**What the exercise asks:**
Omit all pictures, then retype the data exactly as given.

[BEGIN Available data]

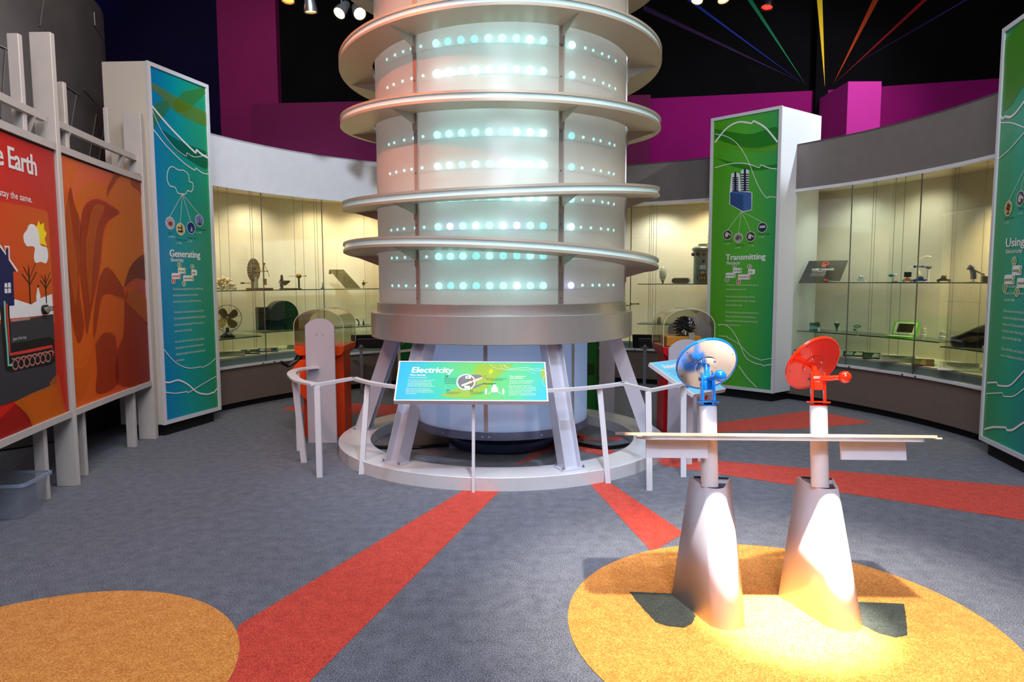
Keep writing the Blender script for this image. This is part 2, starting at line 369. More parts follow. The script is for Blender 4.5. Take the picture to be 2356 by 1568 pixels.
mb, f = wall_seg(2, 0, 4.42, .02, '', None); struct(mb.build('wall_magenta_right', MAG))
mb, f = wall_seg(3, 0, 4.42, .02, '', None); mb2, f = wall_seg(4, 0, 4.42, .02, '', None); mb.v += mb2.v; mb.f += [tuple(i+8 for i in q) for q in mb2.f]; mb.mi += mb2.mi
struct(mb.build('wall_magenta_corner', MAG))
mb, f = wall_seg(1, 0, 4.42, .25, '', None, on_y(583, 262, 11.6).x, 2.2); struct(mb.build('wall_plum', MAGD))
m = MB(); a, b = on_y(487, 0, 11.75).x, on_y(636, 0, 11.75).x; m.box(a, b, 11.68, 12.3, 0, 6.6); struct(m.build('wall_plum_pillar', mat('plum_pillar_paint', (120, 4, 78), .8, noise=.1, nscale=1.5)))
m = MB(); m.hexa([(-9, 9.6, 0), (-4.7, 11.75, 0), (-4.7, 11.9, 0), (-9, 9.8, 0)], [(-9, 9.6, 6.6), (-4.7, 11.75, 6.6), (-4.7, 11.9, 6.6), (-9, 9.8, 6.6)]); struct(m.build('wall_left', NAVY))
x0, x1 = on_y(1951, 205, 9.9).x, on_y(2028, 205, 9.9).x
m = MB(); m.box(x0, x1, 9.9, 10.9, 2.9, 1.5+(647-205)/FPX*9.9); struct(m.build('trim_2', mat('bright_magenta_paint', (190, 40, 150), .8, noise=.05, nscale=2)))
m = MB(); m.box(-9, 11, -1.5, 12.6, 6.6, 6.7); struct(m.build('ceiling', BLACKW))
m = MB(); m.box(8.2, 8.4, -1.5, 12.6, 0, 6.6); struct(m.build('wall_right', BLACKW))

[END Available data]

**Response:**
Keep writing the Blender script for this image. This is part 2, starting at line 369. More parts follow. The script is for Blender 4.5. Take the picture to be 2356 by 1568 pixels.
mb, f = wall_seg(2, 0, 4.42, .02, '', None); struct(mb.build('wall_magenta_right', MAG))
mb, f = wall_seg(3, 0, 4.42, .02, '', None); mb2, f = wall_seg(4, 0, 4.42, .02, '', None); mb.v += mb2.v; mb.f += [tuple(i+8 for i in q) for q in mb2.f]; mb.mi += mb2.mi
struct(mb.build('wall_magenta_corner', MAG))
mb, f = wall_seg(1, 0, 4.42, .25, '', None, on_y(583, 262, 11.6).x, 2.2); struct(mb.build('wall_plum', MAGD))
m = MB(); a, b = on_y(487, 0, 11.75).x, on_y(636, 0, 11.75).x; m.box(a, b, 11.68, 12.3, 0, 6.6); struct(m.build('wall_plum_pillar', mat('plum_pillar_paint', (120, 4, 78), .8, noise=.1, nscale=1.5)))
m = MB(); m.hexa([(-9, 9.6, 0), (-4.7, 11.75, 0), (-4.7, 11.9, 0), (-9, 9.8, 0)], [(-9, 9.6, 6.6), (-4.7, 11.75, 6.6), (-4.7, 11.9, 6.6), (-9, 9.8, 6.6)]); struct(m.build('wall_left', NAVY))
x0, x1 = on_y(1951, 205, 9.9).x, on_y(2028, 205, 9.9).x
m = MB(); m.box(x0, x1, 9.9, 10.9, 2.9, 1.5+(647-205)/FPX*9.9); struct(m.build('trim_2', mat('bright_magenta_paint', (190, 40, 150), .8, noise=.05, nscale=2)))
m = MB(); m.box(-9, 11, -1.5, 12.6, 6.6, 6.7); struct(m.build('ceiling', BLACKW))
m = MB(); m.box(8.2, 8.4, -1.5, 12.6, 0, 6.6); struct(m.build('wall_right', BLACKW))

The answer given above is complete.